Friday, March 23, 2012

SPORTS >> Leaving a legacy that’s his own

Leader sports editor

Athletic legacies in small towns aren’t unique. Many towns have multiple generations of members of the same family who excel in high school sports. There is something different, and perhaps bigger about Beebe’s most storied athletic family legacy. The Fuller family has been highlighting Badgers sports for about 40 years, and one of the best just finished his high school basketball career by leading his team to the class 5A state championship.

Beebe senior point guard Brandon Fuller has felt the weight of expectations from family members to be a standout athlete since a very young age. This year, coaches and teammates jumped on his shoulders too.

Some people crumble under that kind of pressure, others don’t. Brandon didn’t, though he admits he felt the pressure.

“I think coach made it well known,” Fuller said. “He told me I was the leader, and the team looked up to me so I had to take that on and just get the job done.”

Getting the job done is something the Fullers have done for Beebe athletics for decades, so the pressure of simply carrying that surname was already palpable for Brandon.

“And it wasn’t even just the Fullers,” Brandon said. “We have the Lockharts and others in the family that were so good. All the athletes in my family I watched as I grew up, they were getting the job done. There was so much pressure for me to live up to that.”

Tony Lockhart was the most sought-after athlete of the family in the mid-1990s. He signed as a defensive back with the Arkansas Razorbacks. His younger brother DeWayne Lockhart was a standout quarterback and 100-meter dash champion 10 years ago.

Their mother was Pam Fuller, Brandon’s aunt. She was the first Lady Badger to receive a Divison I scholarship as a track star at Arkansas State University.

Other Fullers received athletic scholarship offers at various levels of college play over the years. Brandon’s father, Les Fuller, was a standout athlete also, but knee injuries kept him from pursuing college athletics.

“My dad played the same position I do and was very successful,” Brandon said. “He’s always on me when I do bad, but he always praises me too. I think I’ve lived up to that. I think I’ve actually exceeded what he accomplished.”

This year’s Badgers are potentially the best team Beebe’s ever had. It’s the highest classification the school has ever been in, and they beat the defending state champion and No. 1 seed Alma to advance to the semifinals for the first time in at least 30 years.

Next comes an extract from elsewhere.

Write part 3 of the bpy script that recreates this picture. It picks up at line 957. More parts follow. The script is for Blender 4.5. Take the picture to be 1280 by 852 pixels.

In that game, Brandon scored a career high 20 points, a feat his coach wasn’t surprised to see.

“We talked at the beginning of the year about him stepping into leadership role,” Beebe head basketball coach Ryan Marshall said. “In November and December, he was still trying to figure things out. About the last week of January, he found his confidence and took it up a notch. He’s just done a great job and didn’t surprise me at all.”

Fuller carries a 3.2 grade-point average and already has a scholarship qualifying score on the ACT. He has received some interest from small colleges, but isn’t yet willing to discuss specifics. Wherever he goes, Marshall believes he’ll be an asset.

“Someone’s going to take him because of his ability but also his character,” Marshall said. “They want players, but they also want guys that are going to listen to coaching, they’re going to be good locker-room guys, and they’re going to take care of the classroom. Brandon’s going to do that and that’s going to bode well for him in the recruiting process.”

Most success stories feature good support. Brandon says he’s received that kind of support from family, coaches, teammates and elsewhere.

His last year of high school has included a new taste for numbers he never thought he had.

“This year I’d say my favorite subject is math,” Fuller said. “I never liked math but I have a great teacher, Ms. Pam White. She’s challenged me to work to get good grades because she knows I want to earn a scholarship. So she’s really helped me.”

Not all of Brandon’s athletically gifted relatives have been as committed as he is in the classroom or to the more laborious aspects of high-level athletics. The willingness to take on whatever responsibilities come with being successful is what his coach thinks sets him apart.

“His family is full of great athletes, but I think Brandon’s biggest critic is himself,” Marshall said. “I thought he learned a lot about leadership and keeping your head about you in all situations. He’s a special kid. He’s one of those you revert back to as a coach years later as an example to other kids.”